EXERCISE REQUIREMENTS — Using the records below, locate all lines containing "More" and return them.

ENTRIES —
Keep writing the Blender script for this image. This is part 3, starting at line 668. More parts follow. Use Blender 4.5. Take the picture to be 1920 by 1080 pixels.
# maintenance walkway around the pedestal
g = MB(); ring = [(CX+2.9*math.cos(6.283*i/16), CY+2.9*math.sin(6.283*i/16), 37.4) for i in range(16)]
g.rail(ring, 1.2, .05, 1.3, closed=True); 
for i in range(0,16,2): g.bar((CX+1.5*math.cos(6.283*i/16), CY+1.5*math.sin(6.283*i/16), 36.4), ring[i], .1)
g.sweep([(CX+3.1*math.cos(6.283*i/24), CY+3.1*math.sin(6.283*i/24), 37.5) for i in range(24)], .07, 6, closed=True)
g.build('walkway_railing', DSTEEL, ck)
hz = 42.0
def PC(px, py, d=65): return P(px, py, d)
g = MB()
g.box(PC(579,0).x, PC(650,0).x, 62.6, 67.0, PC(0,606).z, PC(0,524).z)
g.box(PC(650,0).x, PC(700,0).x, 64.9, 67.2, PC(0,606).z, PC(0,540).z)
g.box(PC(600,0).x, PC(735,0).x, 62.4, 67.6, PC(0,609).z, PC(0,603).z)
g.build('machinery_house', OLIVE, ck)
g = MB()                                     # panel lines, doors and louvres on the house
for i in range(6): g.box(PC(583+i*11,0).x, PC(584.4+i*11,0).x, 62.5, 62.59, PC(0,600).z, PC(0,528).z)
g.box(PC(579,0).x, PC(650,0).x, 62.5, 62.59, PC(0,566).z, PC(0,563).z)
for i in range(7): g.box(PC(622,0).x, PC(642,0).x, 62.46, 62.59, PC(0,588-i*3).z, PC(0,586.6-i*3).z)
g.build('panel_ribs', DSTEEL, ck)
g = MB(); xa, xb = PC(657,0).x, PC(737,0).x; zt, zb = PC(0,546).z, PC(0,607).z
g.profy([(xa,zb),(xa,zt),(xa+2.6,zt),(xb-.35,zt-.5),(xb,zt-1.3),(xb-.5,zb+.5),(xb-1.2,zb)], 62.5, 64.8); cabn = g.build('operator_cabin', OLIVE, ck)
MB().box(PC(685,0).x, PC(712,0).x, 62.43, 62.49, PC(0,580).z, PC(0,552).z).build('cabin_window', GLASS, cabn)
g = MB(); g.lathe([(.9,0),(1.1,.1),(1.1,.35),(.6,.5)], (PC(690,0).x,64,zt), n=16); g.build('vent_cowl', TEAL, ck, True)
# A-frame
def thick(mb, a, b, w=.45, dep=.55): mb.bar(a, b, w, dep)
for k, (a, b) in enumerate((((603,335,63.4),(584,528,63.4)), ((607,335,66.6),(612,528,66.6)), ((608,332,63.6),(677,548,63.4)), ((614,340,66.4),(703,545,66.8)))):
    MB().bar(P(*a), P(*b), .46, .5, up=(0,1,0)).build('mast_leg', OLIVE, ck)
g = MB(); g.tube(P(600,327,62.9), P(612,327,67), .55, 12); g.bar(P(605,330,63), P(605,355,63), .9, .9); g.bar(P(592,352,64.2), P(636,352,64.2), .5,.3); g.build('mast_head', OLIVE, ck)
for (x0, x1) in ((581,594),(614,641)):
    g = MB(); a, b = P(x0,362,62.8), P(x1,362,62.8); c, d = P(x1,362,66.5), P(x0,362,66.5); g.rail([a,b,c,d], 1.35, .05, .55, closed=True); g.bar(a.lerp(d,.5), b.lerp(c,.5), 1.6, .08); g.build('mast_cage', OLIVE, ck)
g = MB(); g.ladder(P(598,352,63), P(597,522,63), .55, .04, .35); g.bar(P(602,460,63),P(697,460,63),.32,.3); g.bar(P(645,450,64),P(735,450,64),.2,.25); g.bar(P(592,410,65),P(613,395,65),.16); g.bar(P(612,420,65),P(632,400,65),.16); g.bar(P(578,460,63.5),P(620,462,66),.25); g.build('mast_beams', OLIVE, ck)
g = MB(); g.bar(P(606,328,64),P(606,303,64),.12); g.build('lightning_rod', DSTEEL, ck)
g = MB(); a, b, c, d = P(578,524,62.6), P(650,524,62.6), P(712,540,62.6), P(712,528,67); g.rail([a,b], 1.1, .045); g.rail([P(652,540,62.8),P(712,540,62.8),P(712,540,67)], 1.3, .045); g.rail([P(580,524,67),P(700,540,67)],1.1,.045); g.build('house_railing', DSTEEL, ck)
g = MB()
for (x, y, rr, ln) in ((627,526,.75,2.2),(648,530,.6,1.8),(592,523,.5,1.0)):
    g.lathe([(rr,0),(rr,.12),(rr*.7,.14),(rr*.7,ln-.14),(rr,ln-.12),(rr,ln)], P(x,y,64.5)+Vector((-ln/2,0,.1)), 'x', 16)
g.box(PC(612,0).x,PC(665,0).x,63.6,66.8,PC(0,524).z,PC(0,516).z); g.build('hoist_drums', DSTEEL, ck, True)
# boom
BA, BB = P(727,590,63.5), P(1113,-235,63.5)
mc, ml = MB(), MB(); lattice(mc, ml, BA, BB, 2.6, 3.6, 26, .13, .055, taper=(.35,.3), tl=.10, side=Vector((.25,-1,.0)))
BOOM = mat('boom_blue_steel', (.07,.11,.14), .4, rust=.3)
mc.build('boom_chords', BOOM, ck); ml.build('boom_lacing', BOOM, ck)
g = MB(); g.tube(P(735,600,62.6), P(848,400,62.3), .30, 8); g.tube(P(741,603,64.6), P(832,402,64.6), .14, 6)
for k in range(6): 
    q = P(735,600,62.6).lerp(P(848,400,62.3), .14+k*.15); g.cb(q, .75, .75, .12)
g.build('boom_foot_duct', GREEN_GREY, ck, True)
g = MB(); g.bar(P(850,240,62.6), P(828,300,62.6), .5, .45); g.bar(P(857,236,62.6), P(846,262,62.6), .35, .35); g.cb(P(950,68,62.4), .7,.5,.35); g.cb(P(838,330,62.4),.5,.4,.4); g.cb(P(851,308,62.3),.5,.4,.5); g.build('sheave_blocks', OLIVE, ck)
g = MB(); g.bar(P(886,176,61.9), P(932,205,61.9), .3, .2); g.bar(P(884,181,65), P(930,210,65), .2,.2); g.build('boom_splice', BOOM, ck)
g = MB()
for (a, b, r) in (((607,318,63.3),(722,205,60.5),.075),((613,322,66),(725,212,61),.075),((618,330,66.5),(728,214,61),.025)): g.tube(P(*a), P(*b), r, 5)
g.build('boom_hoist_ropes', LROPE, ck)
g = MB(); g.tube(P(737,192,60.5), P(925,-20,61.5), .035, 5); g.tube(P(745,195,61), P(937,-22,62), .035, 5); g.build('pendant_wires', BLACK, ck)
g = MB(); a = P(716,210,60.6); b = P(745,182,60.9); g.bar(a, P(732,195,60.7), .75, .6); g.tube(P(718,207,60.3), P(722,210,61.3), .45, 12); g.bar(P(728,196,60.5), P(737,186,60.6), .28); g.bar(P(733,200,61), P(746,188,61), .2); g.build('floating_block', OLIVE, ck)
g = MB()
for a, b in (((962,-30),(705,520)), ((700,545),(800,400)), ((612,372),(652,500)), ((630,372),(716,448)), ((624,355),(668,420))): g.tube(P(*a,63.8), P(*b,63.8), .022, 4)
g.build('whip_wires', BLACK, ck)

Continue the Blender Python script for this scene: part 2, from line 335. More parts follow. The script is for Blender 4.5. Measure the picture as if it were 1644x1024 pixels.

SOLUTION TO THIS TASK —
Keep writing the Blender script for this image. This is part 3, starting at line 668. More parts follow. Use Blender 4.5. Take the picture to be 1920 by 1080 pixels.
Continue the Blender Python script for this scene: part 2, from line 335. More parts follow. The script is for Blender 4.5. Measure the picture as if it were 1644x1024 pixels.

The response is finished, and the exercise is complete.